Gli Stati Uniti sono anche il luogo in cui a giugno si discuteva della “decolonizzazione della Russia” quale “imperativo strategico” e che a luglio sponsorizzava a Praga il Forum delle nazioni libere della Russia, evento organizzato allo scopo di dare voce ai capifila dei movimenti separatistici di varie repubbliche russe – dalla Baschiria al Tatarstan. Mentre la Turchia è una finanziatrice di radicalismi e separatismi turco-turanici sin dall’età tardo-ottomana, è attivamente presente nel grande sottobosco secessionistico che spazia dalla Ciscaucasia alla Siberia, è tra le dimore storiche di reduci delle guerre cecene e dissidenti anti-kadyroviani e ad agosto, curiosamente, Kadyrov ha cercato di aprire un canale di dialogo con la sua diplomazia e i suoi servizi segreti, il MIT.
Ingannare o aggredire?
Chiunque sia dietro al lento risveglio del Davide più temuto dal Golia russo, la Cecenia, certo è che nulla è certo. Gli Stati Uniti sono consapevoli delle conseguenze apocalittiche di un’eventuale disgregazione teleguidata dalla Federazione russa, ragion per cui è lecito supporre che l’attuale strategia di accensione delle sue periferie punti più ad una “destabilizzazione intelligente” che all’induzione di un’implosione simil-sovietica.
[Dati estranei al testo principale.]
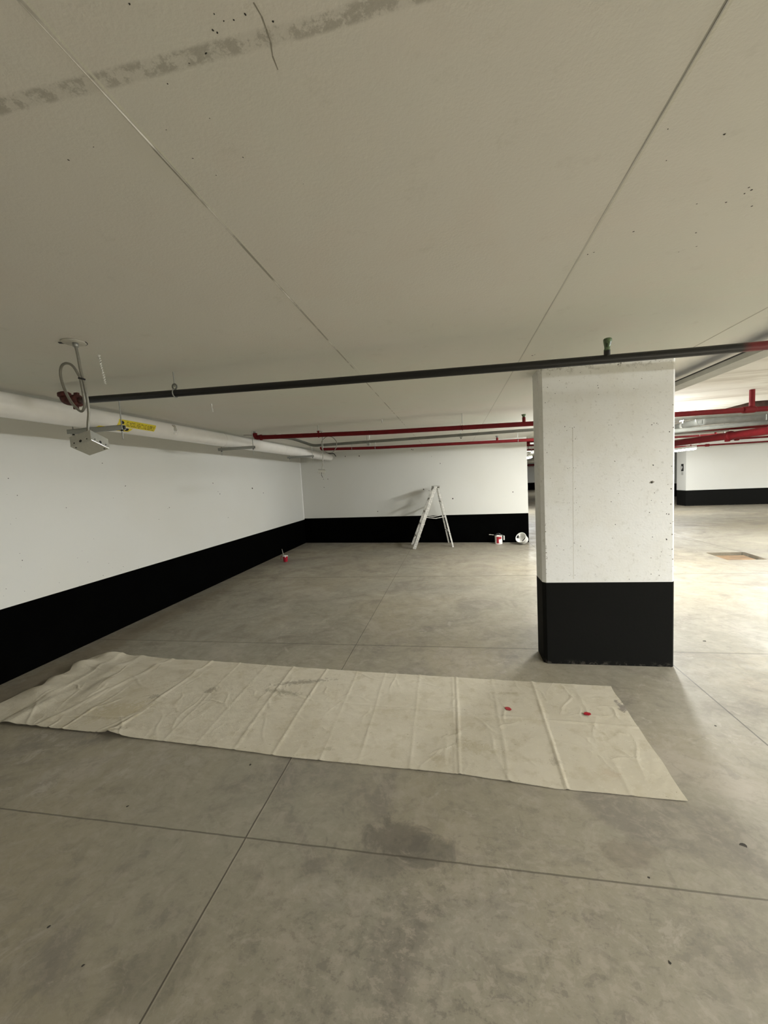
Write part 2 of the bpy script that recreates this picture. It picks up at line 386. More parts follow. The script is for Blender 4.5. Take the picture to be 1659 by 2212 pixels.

Destabilizzazione intelligente, ossia la conduzione di operazioni di disturbo a Groznyj e dintorni, o la minaccia (realistica) di farlo, così da distogliere l’attenzione (e le risorse) di Mosca da Kiev, costringendola ad un ricalibramento al ribasso della forza dispiegata propedeutico al rafforzamento delle barriere domestiche. Barriere che potrebbero un giorno servire a Mosca, in caso di insurrezione armata circoscritta od estesa, o forse servire a Washington, che coartando il rivale ad uno sfiancante stato di iper-vigilanza multidirezionale, derivante dalla sempreverde paura dello spettro di Mansur, lo vincerebbe per esaurimento e senza colpo ferire. Solo la storia dirà quale delle due opzioni, se insurgenza o se bluff, stia seguendo la Casa Bianca.